Your objective :: Print exactly the lines from the first one down to the line that contains "height, facade line", both included, and skip the pictures.

Available data ::
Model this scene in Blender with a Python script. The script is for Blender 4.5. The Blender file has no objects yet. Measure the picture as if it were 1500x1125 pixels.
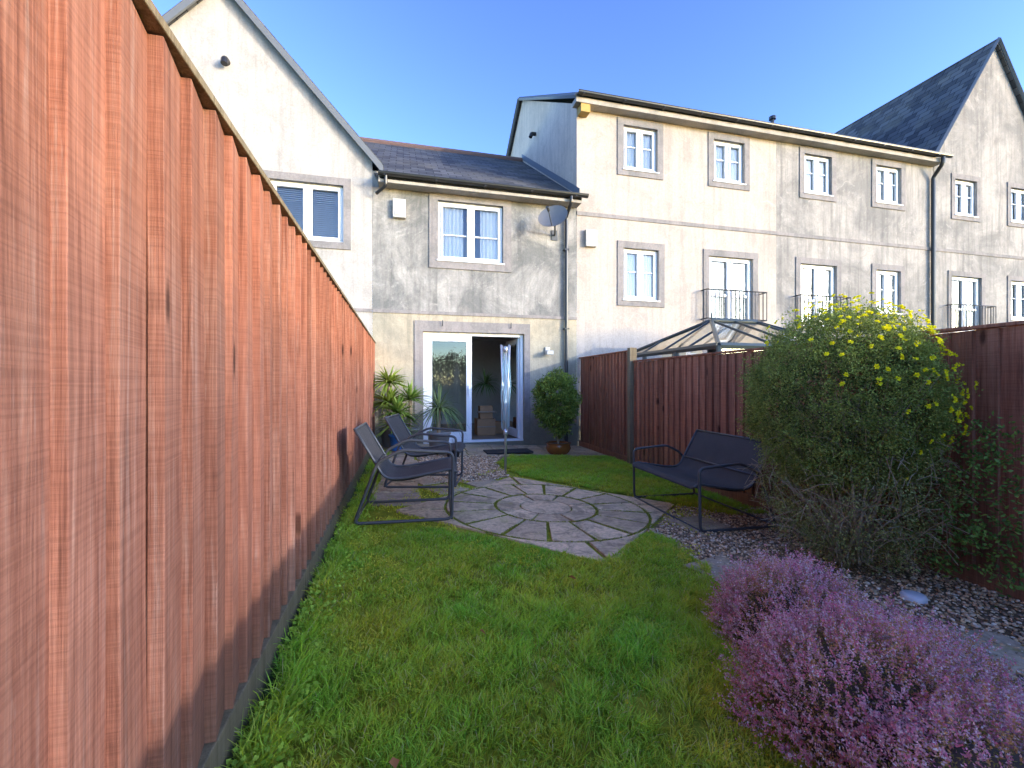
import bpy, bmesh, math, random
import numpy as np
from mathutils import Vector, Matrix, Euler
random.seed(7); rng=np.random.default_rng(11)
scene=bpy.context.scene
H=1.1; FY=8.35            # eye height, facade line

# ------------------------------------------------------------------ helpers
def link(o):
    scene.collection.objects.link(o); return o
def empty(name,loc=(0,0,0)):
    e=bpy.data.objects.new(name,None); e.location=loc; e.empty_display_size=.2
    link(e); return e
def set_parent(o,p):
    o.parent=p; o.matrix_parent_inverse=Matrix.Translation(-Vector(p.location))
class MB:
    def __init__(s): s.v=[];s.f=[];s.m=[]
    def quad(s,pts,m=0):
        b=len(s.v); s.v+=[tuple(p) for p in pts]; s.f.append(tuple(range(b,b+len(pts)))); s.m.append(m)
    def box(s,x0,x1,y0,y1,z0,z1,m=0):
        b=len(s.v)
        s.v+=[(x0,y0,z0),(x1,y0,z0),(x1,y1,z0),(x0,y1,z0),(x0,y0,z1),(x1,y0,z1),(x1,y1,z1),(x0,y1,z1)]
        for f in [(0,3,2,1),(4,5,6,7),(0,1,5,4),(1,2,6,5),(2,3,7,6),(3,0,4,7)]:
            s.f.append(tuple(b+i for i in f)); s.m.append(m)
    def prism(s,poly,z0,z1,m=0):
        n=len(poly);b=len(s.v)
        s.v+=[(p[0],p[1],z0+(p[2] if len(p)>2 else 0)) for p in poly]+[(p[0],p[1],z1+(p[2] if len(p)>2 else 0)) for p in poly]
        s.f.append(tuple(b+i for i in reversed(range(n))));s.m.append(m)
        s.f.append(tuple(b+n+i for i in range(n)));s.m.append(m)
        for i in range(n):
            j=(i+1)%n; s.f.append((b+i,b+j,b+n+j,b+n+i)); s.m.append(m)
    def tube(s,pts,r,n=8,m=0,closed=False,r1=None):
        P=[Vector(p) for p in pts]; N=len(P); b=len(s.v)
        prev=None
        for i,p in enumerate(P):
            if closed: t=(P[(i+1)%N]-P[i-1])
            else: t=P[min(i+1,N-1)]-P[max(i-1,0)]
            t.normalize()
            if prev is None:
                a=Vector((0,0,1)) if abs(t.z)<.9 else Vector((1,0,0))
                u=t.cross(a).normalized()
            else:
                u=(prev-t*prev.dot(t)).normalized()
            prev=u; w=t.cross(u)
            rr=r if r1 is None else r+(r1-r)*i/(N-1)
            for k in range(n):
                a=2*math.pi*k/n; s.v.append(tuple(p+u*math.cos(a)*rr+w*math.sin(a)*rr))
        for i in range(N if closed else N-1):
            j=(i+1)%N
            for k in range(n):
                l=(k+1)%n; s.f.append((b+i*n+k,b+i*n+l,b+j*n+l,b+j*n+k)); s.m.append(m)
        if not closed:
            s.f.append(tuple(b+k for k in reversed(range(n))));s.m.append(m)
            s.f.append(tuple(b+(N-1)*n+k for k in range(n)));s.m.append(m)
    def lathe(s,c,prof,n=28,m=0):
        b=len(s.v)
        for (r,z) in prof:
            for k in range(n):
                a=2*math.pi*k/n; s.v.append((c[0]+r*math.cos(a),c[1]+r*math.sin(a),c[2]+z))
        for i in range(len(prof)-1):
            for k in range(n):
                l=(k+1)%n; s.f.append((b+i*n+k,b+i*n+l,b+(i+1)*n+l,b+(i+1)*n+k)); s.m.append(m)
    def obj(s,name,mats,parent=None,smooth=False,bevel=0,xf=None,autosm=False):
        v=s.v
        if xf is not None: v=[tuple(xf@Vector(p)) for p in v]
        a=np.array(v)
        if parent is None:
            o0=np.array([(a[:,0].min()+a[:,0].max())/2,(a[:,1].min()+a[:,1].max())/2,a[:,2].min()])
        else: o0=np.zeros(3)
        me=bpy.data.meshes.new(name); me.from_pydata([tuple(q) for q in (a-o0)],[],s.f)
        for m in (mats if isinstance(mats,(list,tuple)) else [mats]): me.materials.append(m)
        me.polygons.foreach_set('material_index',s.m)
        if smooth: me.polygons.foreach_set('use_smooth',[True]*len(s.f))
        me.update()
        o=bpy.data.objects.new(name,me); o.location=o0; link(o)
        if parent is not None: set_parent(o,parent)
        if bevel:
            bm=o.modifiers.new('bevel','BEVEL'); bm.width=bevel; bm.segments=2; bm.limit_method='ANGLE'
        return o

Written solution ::
Model this scene in Blender with a Python script. The script is for Blender 4.5. The Blender file has no objects yet. Measure the picture as if it were 1500x1125 pixels.
import bpy, bmesh, math, random
import numpy as np
from mathutils import Vector, Matrix, Euler
random.seed(7); rng=np.random.default_rng(11)
scene=bpy.context.scene
H=1.1; FY=8.35            # eye height, facade line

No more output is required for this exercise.